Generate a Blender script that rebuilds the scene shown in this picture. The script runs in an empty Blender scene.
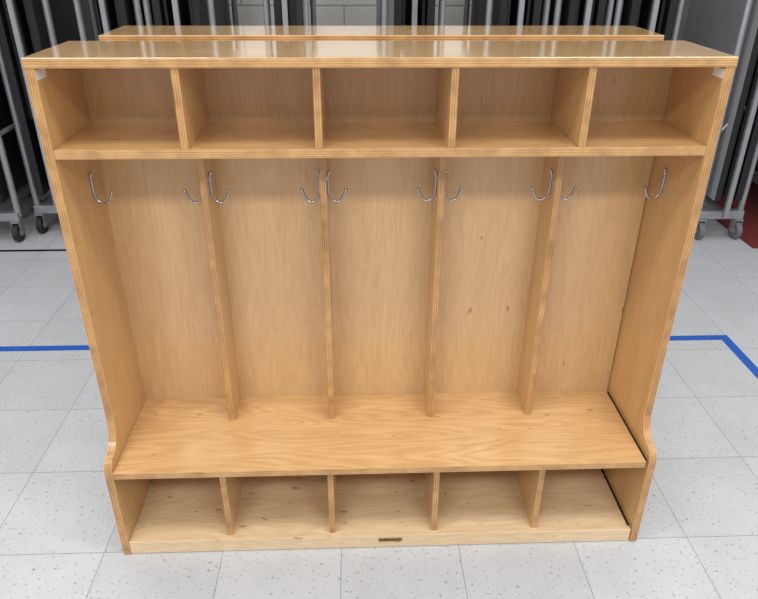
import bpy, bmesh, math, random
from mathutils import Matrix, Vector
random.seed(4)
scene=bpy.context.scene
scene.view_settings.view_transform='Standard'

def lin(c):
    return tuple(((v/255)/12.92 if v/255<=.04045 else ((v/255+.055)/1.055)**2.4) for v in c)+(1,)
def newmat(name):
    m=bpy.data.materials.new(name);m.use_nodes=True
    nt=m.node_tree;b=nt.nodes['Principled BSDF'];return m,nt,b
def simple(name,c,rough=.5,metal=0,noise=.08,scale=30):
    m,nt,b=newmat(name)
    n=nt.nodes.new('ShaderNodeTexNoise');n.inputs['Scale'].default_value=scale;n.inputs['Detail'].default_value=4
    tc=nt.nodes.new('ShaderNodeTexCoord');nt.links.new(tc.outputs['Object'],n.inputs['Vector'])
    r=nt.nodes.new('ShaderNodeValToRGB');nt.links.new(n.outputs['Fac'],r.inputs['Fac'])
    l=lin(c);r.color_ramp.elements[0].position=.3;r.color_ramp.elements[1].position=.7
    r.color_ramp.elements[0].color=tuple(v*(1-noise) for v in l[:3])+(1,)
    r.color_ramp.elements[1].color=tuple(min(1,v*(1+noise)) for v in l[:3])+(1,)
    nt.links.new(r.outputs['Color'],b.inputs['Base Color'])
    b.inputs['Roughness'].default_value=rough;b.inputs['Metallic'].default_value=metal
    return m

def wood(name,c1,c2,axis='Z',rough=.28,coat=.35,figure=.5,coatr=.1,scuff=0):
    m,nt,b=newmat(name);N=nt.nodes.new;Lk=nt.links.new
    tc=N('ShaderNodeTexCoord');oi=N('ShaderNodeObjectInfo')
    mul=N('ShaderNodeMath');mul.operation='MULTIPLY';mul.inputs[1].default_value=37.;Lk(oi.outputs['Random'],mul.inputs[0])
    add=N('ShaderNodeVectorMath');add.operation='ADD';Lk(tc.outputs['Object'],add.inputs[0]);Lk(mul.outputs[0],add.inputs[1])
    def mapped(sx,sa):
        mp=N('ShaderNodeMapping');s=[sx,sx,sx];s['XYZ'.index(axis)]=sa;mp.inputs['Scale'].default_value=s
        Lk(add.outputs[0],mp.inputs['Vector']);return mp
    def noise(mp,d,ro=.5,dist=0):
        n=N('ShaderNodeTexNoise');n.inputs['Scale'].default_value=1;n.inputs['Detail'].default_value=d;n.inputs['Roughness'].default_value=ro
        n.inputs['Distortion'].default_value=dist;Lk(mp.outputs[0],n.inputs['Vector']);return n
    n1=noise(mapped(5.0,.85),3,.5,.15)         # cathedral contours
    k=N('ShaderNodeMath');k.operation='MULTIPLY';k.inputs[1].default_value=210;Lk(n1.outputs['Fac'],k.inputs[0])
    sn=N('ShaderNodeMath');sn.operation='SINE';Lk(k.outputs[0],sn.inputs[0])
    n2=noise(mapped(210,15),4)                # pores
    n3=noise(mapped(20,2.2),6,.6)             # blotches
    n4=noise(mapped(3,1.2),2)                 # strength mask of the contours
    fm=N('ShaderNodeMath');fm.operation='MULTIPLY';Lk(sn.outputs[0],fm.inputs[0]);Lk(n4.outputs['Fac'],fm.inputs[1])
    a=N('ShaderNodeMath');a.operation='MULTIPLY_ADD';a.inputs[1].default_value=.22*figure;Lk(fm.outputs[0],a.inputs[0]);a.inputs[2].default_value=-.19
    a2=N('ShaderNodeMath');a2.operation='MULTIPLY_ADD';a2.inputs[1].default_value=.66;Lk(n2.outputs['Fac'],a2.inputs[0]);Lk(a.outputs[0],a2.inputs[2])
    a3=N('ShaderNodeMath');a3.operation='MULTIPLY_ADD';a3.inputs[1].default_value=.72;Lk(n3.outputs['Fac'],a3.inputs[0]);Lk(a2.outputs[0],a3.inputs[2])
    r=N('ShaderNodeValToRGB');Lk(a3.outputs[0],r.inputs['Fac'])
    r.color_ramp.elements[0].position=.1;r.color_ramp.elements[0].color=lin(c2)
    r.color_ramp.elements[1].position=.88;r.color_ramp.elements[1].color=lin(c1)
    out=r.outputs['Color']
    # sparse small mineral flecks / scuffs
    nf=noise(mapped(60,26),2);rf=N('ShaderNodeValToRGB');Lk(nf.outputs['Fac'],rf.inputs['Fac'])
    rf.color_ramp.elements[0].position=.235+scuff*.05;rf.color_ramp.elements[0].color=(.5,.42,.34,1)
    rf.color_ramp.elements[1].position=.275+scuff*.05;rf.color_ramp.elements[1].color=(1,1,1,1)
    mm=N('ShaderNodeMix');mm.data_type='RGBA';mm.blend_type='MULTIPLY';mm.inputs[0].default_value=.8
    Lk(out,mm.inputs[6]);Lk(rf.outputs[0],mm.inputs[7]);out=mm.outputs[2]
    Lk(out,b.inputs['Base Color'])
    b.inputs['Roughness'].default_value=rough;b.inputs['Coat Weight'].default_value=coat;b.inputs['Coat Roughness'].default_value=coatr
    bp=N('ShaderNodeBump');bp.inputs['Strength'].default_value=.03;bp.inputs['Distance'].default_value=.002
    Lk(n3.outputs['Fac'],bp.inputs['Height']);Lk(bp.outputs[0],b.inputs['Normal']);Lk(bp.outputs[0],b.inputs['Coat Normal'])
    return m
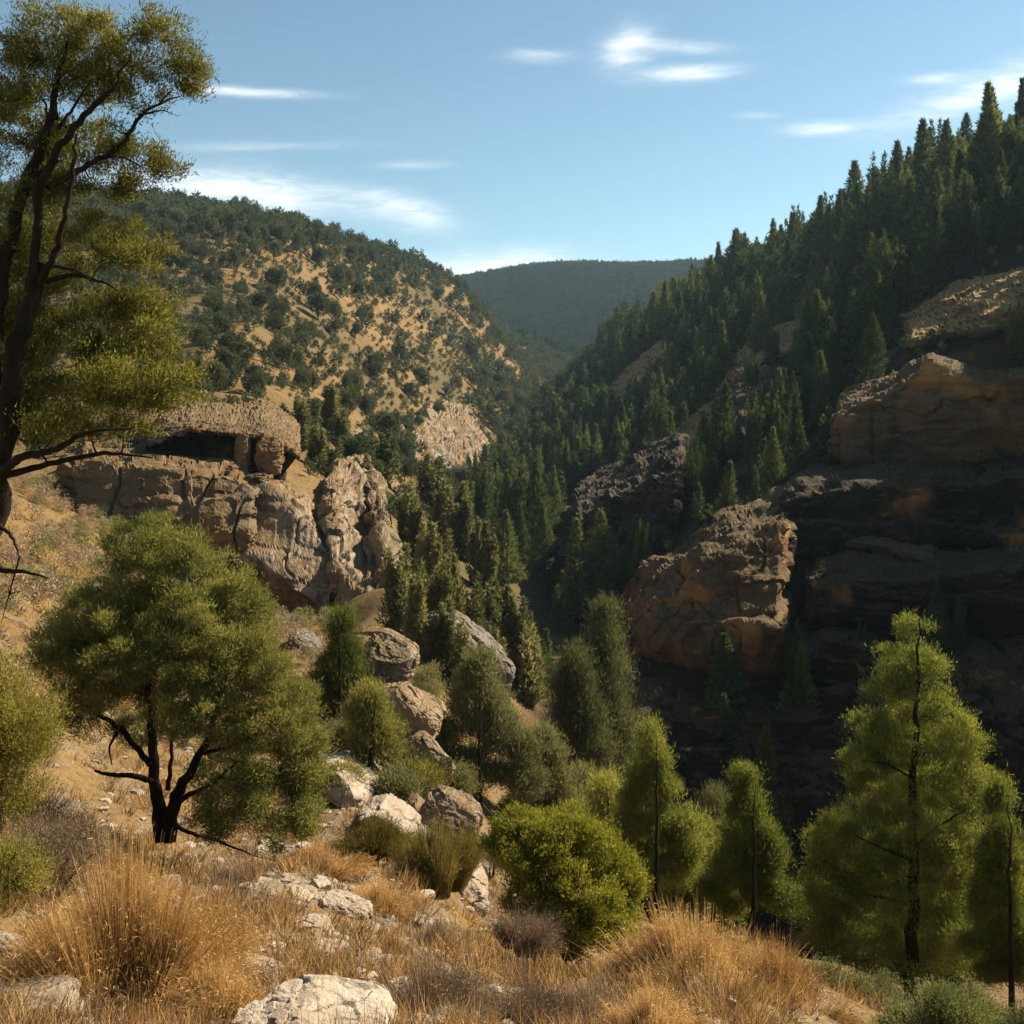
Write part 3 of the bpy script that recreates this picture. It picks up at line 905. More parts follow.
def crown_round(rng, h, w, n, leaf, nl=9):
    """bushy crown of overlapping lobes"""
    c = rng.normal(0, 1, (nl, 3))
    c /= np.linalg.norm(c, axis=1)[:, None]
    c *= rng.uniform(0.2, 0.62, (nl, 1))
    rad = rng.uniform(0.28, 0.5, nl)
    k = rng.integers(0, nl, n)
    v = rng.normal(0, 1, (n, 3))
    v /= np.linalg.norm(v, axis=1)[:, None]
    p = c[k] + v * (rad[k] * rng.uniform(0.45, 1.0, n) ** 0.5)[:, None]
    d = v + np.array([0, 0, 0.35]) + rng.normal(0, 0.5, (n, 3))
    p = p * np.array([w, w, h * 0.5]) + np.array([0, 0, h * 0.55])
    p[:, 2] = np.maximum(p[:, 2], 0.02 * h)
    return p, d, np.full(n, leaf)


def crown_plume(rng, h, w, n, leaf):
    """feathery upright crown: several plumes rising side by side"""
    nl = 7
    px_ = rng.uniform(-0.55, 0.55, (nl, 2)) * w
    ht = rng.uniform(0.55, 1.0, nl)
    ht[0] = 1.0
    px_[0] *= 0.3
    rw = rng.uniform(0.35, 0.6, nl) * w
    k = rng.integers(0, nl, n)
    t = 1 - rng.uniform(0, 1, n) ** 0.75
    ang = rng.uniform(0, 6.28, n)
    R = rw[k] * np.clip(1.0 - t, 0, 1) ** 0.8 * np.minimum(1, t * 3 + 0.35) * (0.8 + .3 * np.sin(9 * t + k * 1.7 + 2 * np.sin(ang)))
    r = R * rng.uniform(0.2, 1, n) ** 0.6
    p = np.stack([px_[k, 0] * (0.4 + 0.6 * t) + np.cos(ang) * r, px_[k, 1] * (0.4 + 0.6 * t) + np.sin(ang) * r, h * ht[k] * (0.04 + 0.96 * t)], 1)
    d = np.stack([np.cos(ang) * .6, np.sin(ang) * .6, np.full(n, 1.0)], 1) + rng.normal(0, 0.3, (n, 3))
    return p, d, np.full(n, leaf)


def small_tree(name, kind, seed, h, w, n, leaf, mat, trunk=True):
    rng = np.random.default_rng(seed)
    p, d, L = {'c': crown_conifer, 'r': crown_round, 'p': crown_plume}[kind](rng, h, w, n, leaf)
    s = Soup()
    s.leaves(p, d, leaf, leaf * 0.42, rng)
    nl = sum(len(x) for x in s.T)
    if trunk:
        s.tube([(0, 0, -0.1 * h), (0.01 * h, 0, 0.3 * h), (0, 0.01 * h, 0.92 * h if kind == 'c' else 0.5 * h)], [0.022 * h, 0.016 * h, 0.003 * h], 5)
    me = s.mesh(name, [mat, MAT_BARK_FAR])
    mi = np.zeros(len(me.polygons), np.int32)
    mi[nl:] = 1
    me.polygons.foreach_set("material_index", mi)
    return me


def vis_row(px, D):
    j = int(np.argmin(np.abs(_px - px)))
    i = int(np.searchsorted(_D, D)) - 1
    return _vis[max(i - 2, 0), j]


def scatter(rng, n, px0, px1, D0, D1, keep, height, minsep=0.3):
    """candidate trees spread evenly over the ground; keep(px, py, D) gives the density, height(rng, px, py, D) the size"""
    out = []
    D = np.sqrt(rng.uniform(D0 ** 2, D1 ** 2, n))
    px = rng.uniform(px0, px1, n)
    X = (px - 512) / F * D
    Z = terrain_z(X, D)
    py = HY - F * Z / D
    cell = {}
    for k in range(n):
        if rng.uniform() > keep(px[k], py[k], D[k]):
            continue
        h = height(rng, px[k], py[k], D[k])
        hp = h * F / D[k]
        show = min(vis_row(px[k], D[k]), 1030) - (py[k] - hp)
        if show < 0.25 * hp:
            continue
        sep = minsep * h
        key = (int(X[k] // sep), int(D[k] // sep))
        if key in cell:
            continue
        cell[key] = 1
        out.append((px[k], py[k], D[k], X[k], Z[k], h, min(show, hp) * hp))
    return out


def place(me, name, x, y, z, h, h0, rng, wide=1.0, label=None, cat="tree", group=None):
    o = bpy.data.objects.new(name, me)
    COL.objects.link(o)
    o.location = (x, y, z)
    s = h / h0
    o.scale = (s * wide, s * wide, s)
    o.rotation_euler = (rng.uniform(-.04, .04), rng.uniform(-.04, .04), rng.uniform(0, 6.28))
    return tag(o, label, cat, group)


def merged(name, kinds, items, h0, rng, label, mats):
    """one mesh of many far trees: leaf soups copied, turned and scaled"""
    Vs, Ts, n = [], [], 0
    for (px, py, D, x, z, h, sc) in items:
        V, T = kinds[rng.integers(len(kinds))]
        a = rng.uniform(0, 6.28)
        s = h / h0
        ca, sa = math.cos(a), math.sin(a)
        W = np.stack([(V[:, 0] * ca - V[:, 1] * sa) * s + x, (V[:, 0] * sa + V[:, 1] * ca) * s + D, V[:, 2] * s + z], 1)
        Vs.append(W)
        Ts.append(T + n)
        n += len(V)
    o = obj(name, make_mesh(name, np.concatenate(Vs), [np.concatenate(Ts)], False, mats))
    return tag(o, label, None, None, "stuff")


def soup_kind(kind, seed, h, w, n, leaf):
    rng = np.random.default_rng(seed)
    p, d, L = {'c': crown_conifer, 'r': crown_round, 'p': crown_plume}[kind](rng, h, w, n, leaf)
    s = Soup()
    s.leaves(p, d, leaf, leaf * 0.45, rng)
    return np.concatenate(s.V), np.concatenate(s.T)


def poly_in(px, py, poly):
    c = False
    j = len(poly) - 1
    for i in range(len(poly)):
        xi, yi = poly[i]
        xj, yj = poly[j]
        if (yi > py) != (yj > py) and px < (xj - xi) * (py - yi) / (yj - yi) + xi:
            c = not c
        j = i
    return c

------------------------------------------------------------

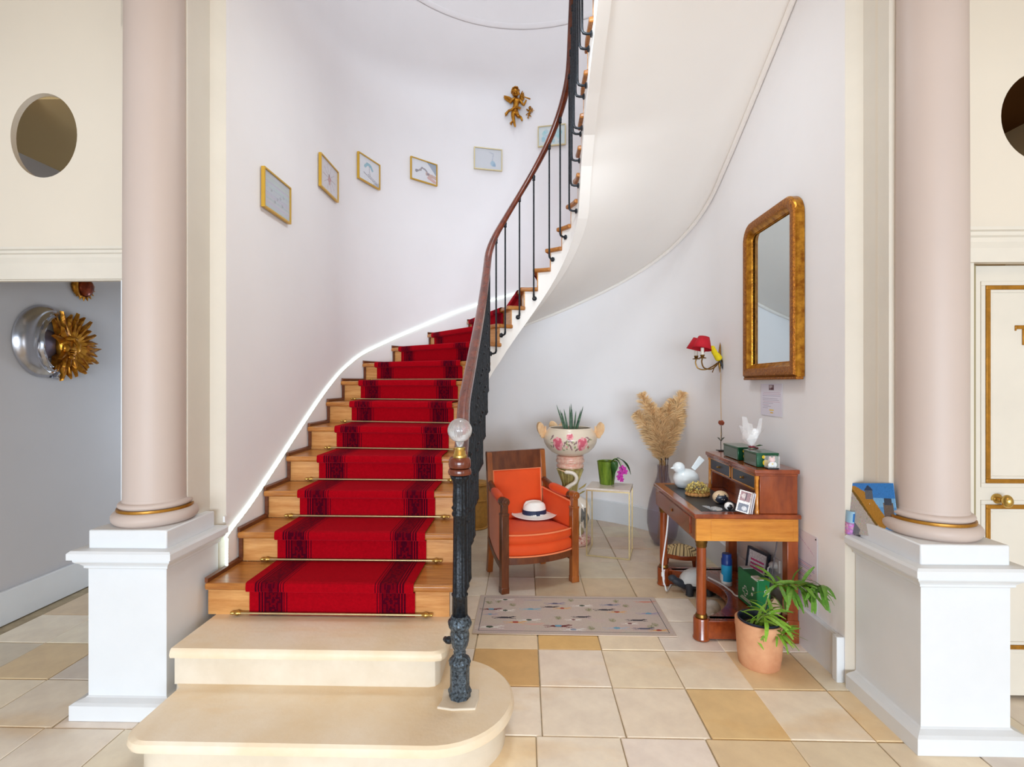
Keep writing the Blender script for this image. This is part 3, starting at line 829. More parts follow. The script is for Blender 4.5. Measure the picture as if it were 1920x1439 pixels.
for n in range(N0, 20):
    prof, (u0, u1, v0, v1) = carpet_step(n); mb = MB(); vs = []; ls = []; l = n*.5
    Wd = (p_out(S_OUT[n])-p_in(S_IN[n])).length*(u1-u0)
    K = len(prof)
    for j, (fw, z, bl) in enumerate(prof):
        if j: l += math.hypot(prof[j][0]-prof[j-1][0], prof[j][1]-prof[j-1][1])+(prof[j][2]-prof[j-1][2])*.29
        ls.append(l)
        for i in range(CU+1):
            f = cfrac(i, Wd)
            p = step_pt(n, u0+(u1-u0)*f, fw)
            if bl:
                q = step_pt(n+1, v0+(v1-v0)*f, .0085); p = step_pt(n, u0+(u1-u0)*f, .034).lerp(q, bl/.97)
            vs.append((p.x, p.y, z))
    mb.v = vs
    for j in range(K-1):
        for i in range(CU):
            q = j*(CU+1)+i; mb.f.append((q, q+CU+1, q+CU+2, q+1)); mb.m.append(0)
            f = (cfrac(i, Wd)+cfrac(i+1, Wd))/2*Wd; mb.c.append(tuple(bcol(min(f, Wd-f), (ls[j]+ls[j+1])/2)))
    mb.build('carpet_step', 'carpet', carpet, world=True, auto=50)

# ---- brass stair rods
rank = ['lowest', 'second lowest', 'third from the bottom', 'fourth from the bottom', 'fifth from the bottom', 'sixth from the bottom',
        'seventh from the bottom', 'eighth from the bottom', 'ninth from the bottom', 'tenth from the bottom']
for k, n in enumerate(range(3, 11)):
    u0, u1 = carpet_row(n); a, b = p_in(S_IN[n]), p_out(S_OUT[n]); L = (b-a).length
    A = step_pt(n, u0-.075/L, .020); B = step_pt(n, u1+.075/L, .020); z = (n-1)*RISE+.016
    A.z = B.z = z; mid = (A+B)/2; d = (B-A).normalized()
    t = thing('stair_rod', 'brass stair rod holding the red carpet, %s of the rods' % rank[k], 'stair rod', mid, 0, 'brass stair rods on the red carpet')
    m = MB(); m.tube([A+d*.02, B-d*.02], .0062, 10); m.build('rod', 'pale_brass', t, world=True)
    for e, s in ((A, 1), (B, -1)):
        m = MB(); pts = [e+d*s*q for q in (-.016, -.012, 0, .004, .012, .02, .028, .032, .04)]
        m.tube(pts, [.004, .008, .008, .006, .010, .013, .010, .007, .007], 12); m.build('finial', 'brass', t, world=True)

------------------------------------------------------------

Your task is to transcribe exactly the lines starting at the line that contains "Generate a Blender" and ending at the line that contains "scene.view_settings.view_transform='Standard'", both included. Leave out the pictures.

ANSWER BELOW
Generate a Blender script that rebuilds the scene shown in this picture. The script runs in an empty Blender scene.
import bpy, bmesh, math, random
from mathutils import Matrix, Vector
random.seed(4)
scene=bpy.context.scene
scene.view_settings.view_transform='Standard'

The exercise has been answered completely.